▸ **SHORT PROBLEM**: Do not repeat pictures. Repeat exactly the lines of the listing below from its first line through the line with "prism(b, pr, (0, .03, 0));".

### EXTRACTED INFORMATION ###

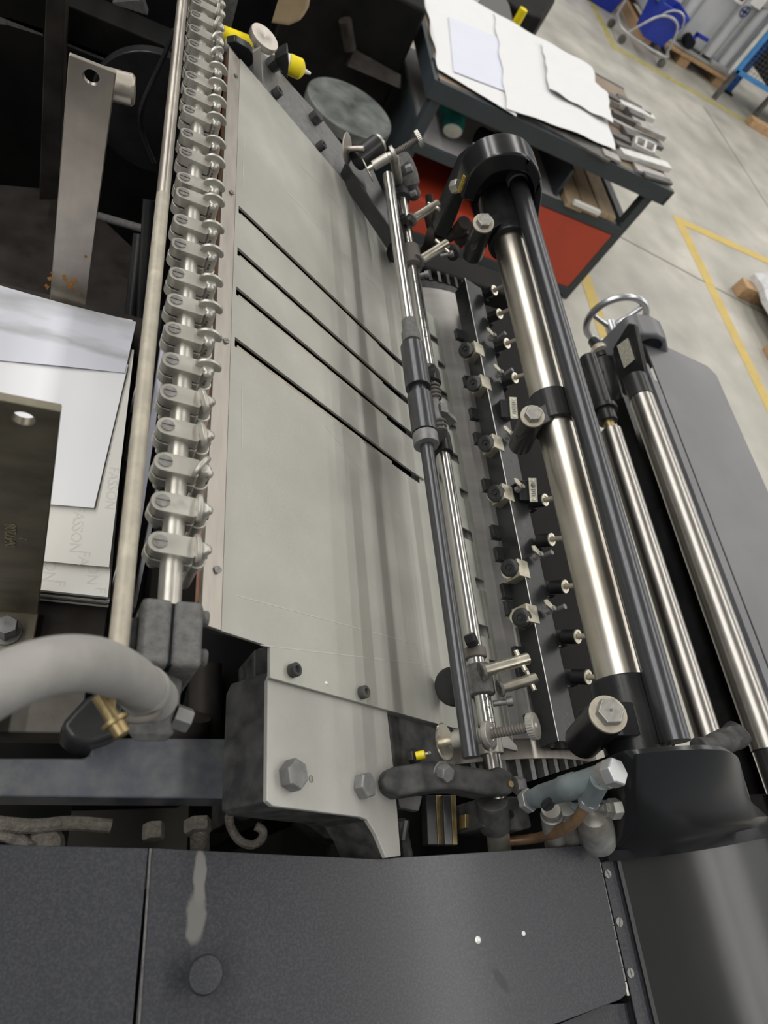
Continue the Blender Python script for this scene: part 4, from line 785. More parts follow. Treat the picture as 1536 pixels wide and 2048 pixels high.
for j, i in cl_:
    x0, x1, y0, y1 = xl[j], xl[j + 1], yl[i], yl[i + 1]
    b.faces.new((lv(x0, y0, 0), lv(x1, y0, 0), lv(x1, y1, 0), lv(x0, y1, 0))); b.faces.new((lv(x0, y1, 1), lv(x1, y1, 1), lv(x1, y0, 1), lv(x0, y0, 1)))
    for (dj, di), (p, q) in (((-1, 0), ((x0, y1), (x0, y0))), ((1, 0), ((x1, y0), (x1, y1))), ((0, -1), ((x0, y0), (x1, y0))), ((0, 1), ((x1, y1), (x0, y1)))):
        if (j + dj, i + di) not in cl_: b.faces.new((lv(*p, 0), lv(*p, 1), lv(*q, 1), lv(*q, 0)))
solo('lay_plate', b, 'tongue', 'greenish grey lay plate with rectangular windows between the feed board and the cylinder', 'lay plate', ang=20)
CX, CR = .60, .20; CZ_ = -.735 - CR
yc0, yc1 = V(1056, 1476, .735).y, V(905, 585, .735).y
cy = thing('impression_cylinder', W(CX, yc0, CZ_ - CR), 'smooth grey impression cylinder with a toothed gear ring at its near end', 'cylinder')
b = BM(); cyl(b, W(CX, yc0, CZ_), W(CX, yc1, CZ_), CR, seg=160); part('drum', b, 'cylinder', cy)
yg = V(1110, 1517, .74).y; b = BM(); cyl(b, W(CX, yg, CZ_), W(CX, yc0, CZ_), CR - .003, seg=160); part('bearer_ring', b, 'strip', cy)
b = BM(); NT = 62; R1 = CR - .006; pr = []
for i in range(NT):
    t = 2 * PI * i / NT; w = 2 * PI / NT
    for dt, r in ((-.27, R1 - .018), (-.16, R1), (.16, R1), (.27, R1 - .018)): pr.append(W(CX + math.sin(t + dt * w) * r, yg - .030, CZ_ + math.cos(t + dt * w) * r))
prism(b, pr, (0, .030, 0)); part('gear_ring', b, 'bolt', cy)
b = BM(); cyl(b, W(CX, yc1, CZ_), W(CX, yc1 + .03, CZ_), CR - .008, seg=120); part('far_bearer', b, 'blackdull', cy)
b = BM(); pr = []
for i in range(NT):
    t = 2 * PI * i / NT; w = 2 * PI / NT
    for dt, r in ((-.27, R1 - .018), (-.16, R1), (.16, R1), (.27, R1 - .018)): pr.append(W(CX + math.sin(t + dt * w) * r, yc1 + .03, CZ_ + math.cos(t + dt * w) * r))
prism(b, pr, (0, .03, 0)); part('far_gear_ring', b, 'black', cy)
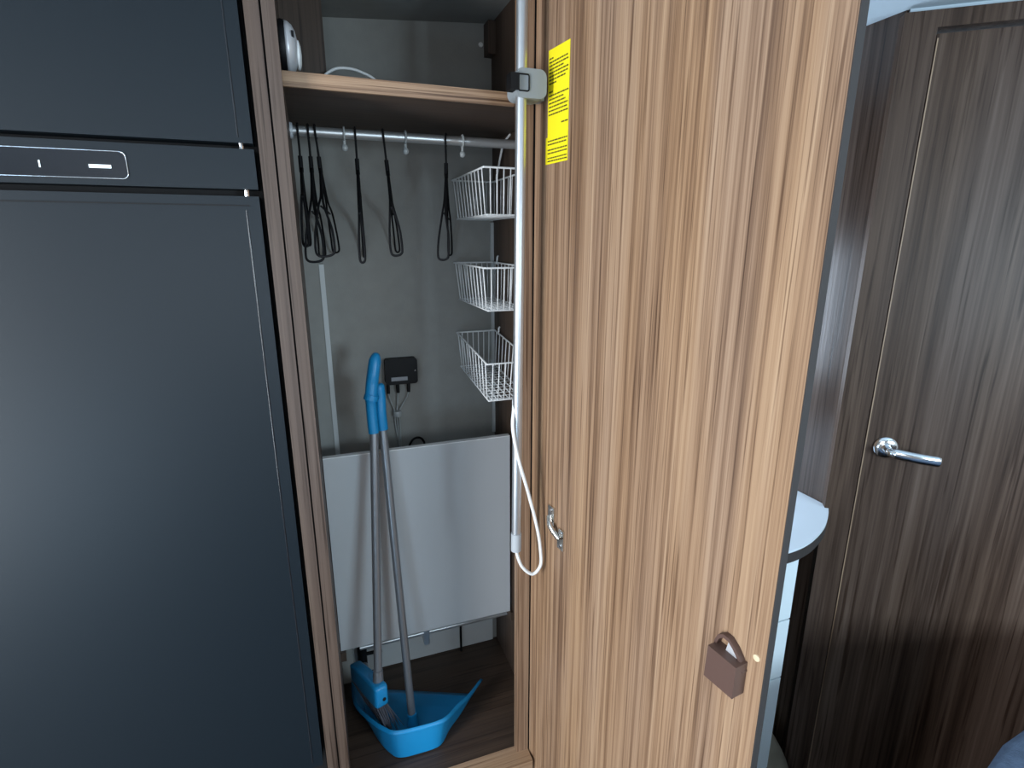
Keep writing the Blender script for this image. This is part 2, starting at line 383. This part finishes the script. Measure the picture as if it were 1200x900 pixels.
obj('cleat', box(-0.020, -0.006, 1.245, 1.285, 0.497, 0.523), M['inner'], wd)
obj('cleat', box(0.4475, 0.455, 1.245, 1.285, 0.497, 0.523), M['inner'], wd)
rl = obj('clothes_rail', tube([(-0.020, 1.2, 1.758), (0.455, 1.2, 1.758)], 0.0095, 20), M['rail'], wd, smooth='auto')
for x in (-0.018, 0.449):
    obj('rail_socket', lathe([(0, 0), (0.015, 0), (0.014, 0.005), (0, 0.006)], (x - 0.001, 1.2, 1.758), (1, 0, 0), 20), M['greyp'], rl, smooth='auto')
lr_ = obj('lower_rail', tube([(0.03, 1.305, 0.478), (0.455, 1.305, 0.478)], 0.0065, 14), M['rail'], wd, smooth='auto')
obj('rail_bracket', box(0.205, 0.221, 1.298, 1.396, 0.440, 0.487), M['rail'], lr_, bevel=0.002)

# the open door: own frame, x = thickness away from us, -y = from hinge towards its free edge
DA = R(8.0)
door = obj('door', box(0.0, 0.0125, -0.585, -0.002, 0.24, 1.972), M['walnut'], wd, bevel=0.0012, label='open walnut wardrobe door seen from inside')
door.location = Vector((0.406, 0.998, 0)) - org(wd); door.rotation_euler = (0, 0, DA)
# obj() subtracted the wardrobe origin from the vertices: put the mesh back into the door's own frame
door.data.transform(Matrix.Translation(org(wd))); ORG[door.name] = Vector((0, 0, 0))
obj('edge_band', box(0.0003, 0.0122, -0.5862, -0.5848, 0.24, 1.972), M['edge'], door)
# yellow notice and its print
yl = obj('notice', box(-0.0006, 0.0001, -0.1115, -0.046, 1.729, 1.867), M['yellow'], door, label='yellow paper notice with lines of small print')
obj('notice', box(-0.0010, 0.0001, -0.1115, -0.041, 1.685, 1.7295), M['yellow'], door, label='yellow paper notice with lines of small print')
bm = bmesh.new()
def line(z, a, b, x=-0.0012):
    u = a
    while u < b - 0.02:
        l = min(random.uniform(0.05, 0.16), b - u)
        y1 = -0.046 - u * 0.0655; y0 = -0.046 - (u + l) * 0.0655
        box(x, x + 0.0006, y0, y1, z - 0.0011, z + 0.0011, bm); u += l + 0.025
z = 1.8525
line(z, .06, .26)
for k, e in enumerate((.92, .94, .76, .95, .97, .85, .40)): line(z - 0.0055 * (k + 1), .06, e)
z = 1.8010; line(z, .06, .24)
for k, e in enumerate((.98, .75, .84, .96, .93, .97)): line(z - 0.0060 * (k + 1), .06, e)
line(1.7480, .68, .98)
for z in (1.7225, 1.7170, 1.7080, 1.7025, 1.6945, 1.6895): line(z, .04, .98, -0.0015)
obj('printed_text', bm, M['ink'], door, kind='stuff')
# concealed hinge
for k, (y, zz) in enumerate(((-0.088, 1.007), (-0.124, 0.972))):
    obj('hinge_plate', box(-0.004, 0.001, y - 0.011, y + 0.011, zz - 0.022, zz + 0.022), M['nickel'], door, bevel=0.0015)
    for dz in (-0.014, 0.014):
        obj('screw', lathe([(0, 0), (0.0045, 0), (0.004, 0.002), (0, 0.003)], (-0.004, y, zz + dz), (-1, 0, 0), 12), M['chrome'], door, smooth='auto')
obj('hinge_arm', tube(spline([(-0.006, -0.084, 1.006), (-0.012, -0.097, 0.995), (-0.010, -0.110, 0.983), (-0.006, -0.124, 0.974)], 5), 0.0055, 8), M['nickel'], door, smooth='auto')
# brown catch: body, arched top with an opening
body = prism([(-0.561, 0.9765), (-0.5615, 1.025), (-0.5155, 1.0255), (-0.514, 0.9755)], 0, -0.022, 0.0)
obj('catch_body', body, M['catch'], door, bevel=0.004, seg=3, label='brown plastic push catch with an arched top')
outer = [(-0.5145, 1.017), (-0.5145, 1.029), (-0.519, 1.040), (-0.527, 1.046), (-0.537, 1.046), (-0.547, 1.039), (-0.556, 1.029), (-0.5625, 1.012)]
inner = [(-0.5185, 1.017), (-0.5190, 1.028), (-0.522, 1.036), (-0.528, 1.041), (-0.536, 1.041), (-0.544, 1.035), (-0.5525, 1.026), (-0.558, 1.012)]
bm = bmesh.new()
V = [[bm.verts.new((x, p[0], p[1])) for p in P] for x in (-0.009, 0.0) for P in (outer, inner)]
for i in range(len(outer) - 1):
    for A_, B_ in ((V[0], V[1]), (V[2], V[3]), (V[0], V[2]), (V[1], V[3])):
        bm.faces.new((A_[i], A_[i + 1], B_[i + 1], B_[i]))
for i in (0, -1): bm.faces.new((V[0][i], V[1][i], V[3][i], V[2][i]))
obj('catch_arch', bm, M['catch'], door, smooth='auto')
obj('catch_tongue', prism([(-0.554, 1.020), (-0.545, 1.034), (-0.536, 1.040), (-0.532, 1.020)], 0, -0.008, -0.001), M['silver'], door, bevel=0.001)
obj('marker_dot', lathe([(0, 0), (0.005, 0), (0.0045, 0.002), (0, 0.003)], (0.0005, -0.573, 1.041), (-1, 0, 0), 14), M['warm'], door, smooth='auto')

# ================================================================== POLE WITH CLAMP AND CABLE (on the door)
po = empty('tube_pole', (0.352, 0.94, 0.93), 'tall aluminium tube pole clamped inside the open wardrobe door', 'pole')
obj('tube', tube([(0.3495, 0.94, 0.955), (0.3585, 0.94, 1.982)], 0.0095, 20), M['alu'], po, smooth='auto')
obj('end_sleeve', tube([(0.3493, 0.94, 0.925), (0.3496, 0.94, 0.965)], 0.0108, 20), M['greyp'], po, smooth='auto')
cl = obj('clamp', prism(rrect(0.343, 0.3985, 1.785, 1.830, 0.012), 1, 0.928, 0.972), M['clampg'], po, bevel=0.004, seg=3, label='grey plastic clamp with a black clip')
obj('mount_pad', box(0.390, 0.4070, 0.958, 0.984, 1.790, 1.825), M['clampg'], cl, bevel=0.002)
obj('clip', box(0.332, 0.347, 0.922, 0.945, 1.795, 1.820), M['black'], cl, bevel=0.004)
obj('clip_loop', tube([(x, 0.927, z) for x, z in rrect(0.347, 0.366, 1.795, 1.820, 0.003)], 0.0012, 6, True), M['black'], cl, smooth=True)
cab = [(0.3493, 0.940, 0.930), (0.352, 0.938, 0.912), (0.362, 0.935, 0.885), (0.384, 0.932, 0.865), (0.401, 0.930, 0.882), (0.4015, 0.930, 0.915), (0.394, 0.932, 0.970), (0.373, 0.932, 1.055), (0.349, 0.930, 1.140), (0.3385, 0.930, 1.200), (0.344, 0.940, 1.236), (0.349, 0.953, 1.25)]
obj('cable', tube(spline(cab, 6), 0.0036, 10), M['white'], po, smooth=True, label='white cable looping out of the pole end')

# ================================================================== THINGS IN THE WARDROBE
# --- white board standing across
bd = empty('board', (0.215, 1.26, 0.523), 'light grey board standing upright across the wardrobe behind the broom', 'board')
obj('board_panel', box(-0.018, 0.4475, 1.253, 1.268, 0.524, 1.058), M['board'], bd, bevel=0.001)
obj('edge_band', box(-0.018, 0.4475, 1.2528, 1.2682, 1.058, 1.0600), M['board_edge'], bd)

# --- hangers on the rail
def hanger_pts():
    hook = []
    for a in range(-60, 181, 20):      # over the rail, in the YZ plane
        hook.append((0, 0.0125 * math.cos(R(a)), 0.0125 * math.sin(R(a))))
    return hook
def build_hanger(name, label, hw, drop, sag):
    root = empty(name, (0, 0, 0), label, 'hanger', 'black wire hangers on the rail')
    hk = hanger_pts() + [(0, -0.010, -0.014), (0, -0.002, -0.026), (0, 0, -0.040), (0, 0, -0.062)]
    obj('hook', tube(hk, 0.0021, 8), M['blackm'], root, smooth=True)
    obj('twist', tube([(0, 0, -0.045), (0, 0, -0.075)], 0.0042, 8), M['blackm'], root, smooth='auto')
    lo, hi = -drop, -0.068
    for q in (-1, 1):      # a long drooping loop at each end, tied by the bar
        f = 1.0 if q < 0 else 0.5
        lp = [(0.0010, q * 0.004, hi), (0.0016, q * hw * 0.40, hi - (drop - 0.07) * 0.33), (sag * 0.35, q * hw * 0.72, lo + 0.085), (sag * f, q * hw * 0.90, lo + 0.045), (sag * 1.05 * f, q * hw * 0.99, lo + 0.012), (sag * 0.8 * f, q * hw, lo + 0.003), (0, q * hw, lo),
              (-sag * 0.8 * f, q * hw, lo + 0.002), (-sag * 1.05 * f, q * hw * 0.98, lo + 0.012), (-sag * 0.9 * f, q * hw * 0.9, lo + 0.040), (-sag * 0.35, q * hw * 0.70, lo + 0.085), (-0.0016, q * hw * 0.38, hi - (drop - 0.07) * 0.33), (-0.0010, q * 0.004, hi - 0.002)]
        obj('shoulder_wire', tube(spline(lp, 5), 0.0021, 8), M['blackm'], root, smooth=True)
    obj('bar_wire', tube([(0, -hw * 0.74, lo + 0.086), (0, hw * 0.74, lo + 0.086)], 0.0018, 8), M['blackm'], root, smooth='auto')
    return root
hang = [  # rail x, turn (deg), half width, drop, sag, tilt, label
    (-0.005, -1, 0.160, 0.215, 0.005, 0, 'black wire hanger furthest left on the rail against the side panel'),
    (0.014, -3, 0.182, 0.241, 0.014, 0, 'black wire hanger second from left on the rail, tangled with its neighbours'),
    (0.027, -5, 0.185, 0.232, 0.015, -3, 'black wire hanger third from left on the rail, tangled with its neighbours'),
    (0.102, -5.5, 0.185, 0.243, 0.0045, 0, 'black wire hanger hanging alone between the first two white gliders, left one'),
    (0.157, -8.5, 0.180, 0.232, 0.010, -4, 'black bent wire hanger hanging just left of the middle white glider'),
    (0.286, -15.5, 0.190, 0.240, 0.0095, 1, 'black wire hanger furthest right on the rail next to the wire baskets'),
]
for x, rz, hw, dr, sg, ti, lab in hang:
    o = build_hanger('clothes_hanger', lab, hw, dr, sg)
    o.location = (x, 1.2, 1.758); o.rotation_euler = (0, R(ti), R(rz))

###

▸ **EXPECTED ANSWER**:
Continue the Blender Python script for this scene: part 4, from line 785. More parts follow. Treat the picture as 1536 pixels wide and 2048 pixels high.
for j, i in cl_:
    x0, x1, y0, y1 = xl[j], xl[j + 1], yl[i], yl[i + 1]
    b.faces.new((lv(x0, y0, 0), lv(x1, y0, 0), lv(x1, y1, 0), lv(x0, y1, 0))); b.faces.new((lv(x0, y1, 1), lv(x1, y1, 1), lv(x1, y0, 1), lv(x0, y0, 1)))
    for (dj, di), (p, q) in (((-1, 0), ((x0, y1), (x0, y0))), ((1, 0), ((x1, y0), (x1, y1))), ((0, -1), ((x0, y0), (x1, y0))), ((0, 1), ((x1, y1), (x0, y1)))):
        if (j + dj, i + di) not in cl_: b.faces.new((lv(*p, 0), lv(*p, 1), lv(*q, 1), lv(*q, 0)))
solo('lay_plate', b, 'tongue', 'greenish grey lay plate with rectangular windows between the feed board and the cylinder', 'lay plate', ang=20)
CX, CR = .60, .20; CZ_ = -.735 - CR
yc0, yc1 = V(1056, 1476, .735).y, V(905, 585, .735).y
cy = thing('impression_cylinder', W(CX, yc0, CZ_ - CR), 'smooth grey impression cylinder with a toothed gear ring at its near end', 'cylinder')
b = BM(); cyl(b, W(CX, yc0, CZ_), W(CX, yc1, CZ_), CR, seg=160); part('drum', b, 'cylinder', cy)
yg = V(1110, 1517, .74).y; b = BM(); cyl(b, W(CX, yg, CZ_), W(CX, yc0, CZ_), CR - .003, seg=160); part('bearer_ring', b, 'strip', cy)
b = BM(); NT = 62; R1 = CR - .006; pr = []
for i in range(NT):
    t = 2 * PI * i / NT; w = 2 * PI / NT
    for dt, r in ((-.27, R1 - .018), (-.16, R1), (.16, R1), (.27, R1 - .018)): pr.append(W(CX + math.sin(t + dt * w) * r, yg - .030, CZ_ + math.cos(t + dt * w) * r))
prism(b, pr, (0, .030, 0)); part('gear_ring', b, 'bolt', cy)
b = BM(); cyl(b, W(CX, yc1, CZ_), W(CX, yc1 + .03, CZ_), CR - .008, seg=120); part('far_bearer', b, 'blackdull', cy)
b = BM(); pr = []
for i in range(NT):
    t = 2 * PI * i / NT; w = 2 * PI / NT
    for dt, r in ((-.27, R1 - .018), (-.16, R1), (.16, R1), (.27, R1 - .018)): pr.append(W(CX + math.sin(t + dt * w) * r, yc1 + .03, CZ_ + math.cos(t + dt * w) * r))
prism(b, pr, (0, .03, 0)); part('far_gear_ring', b, 'black', cy)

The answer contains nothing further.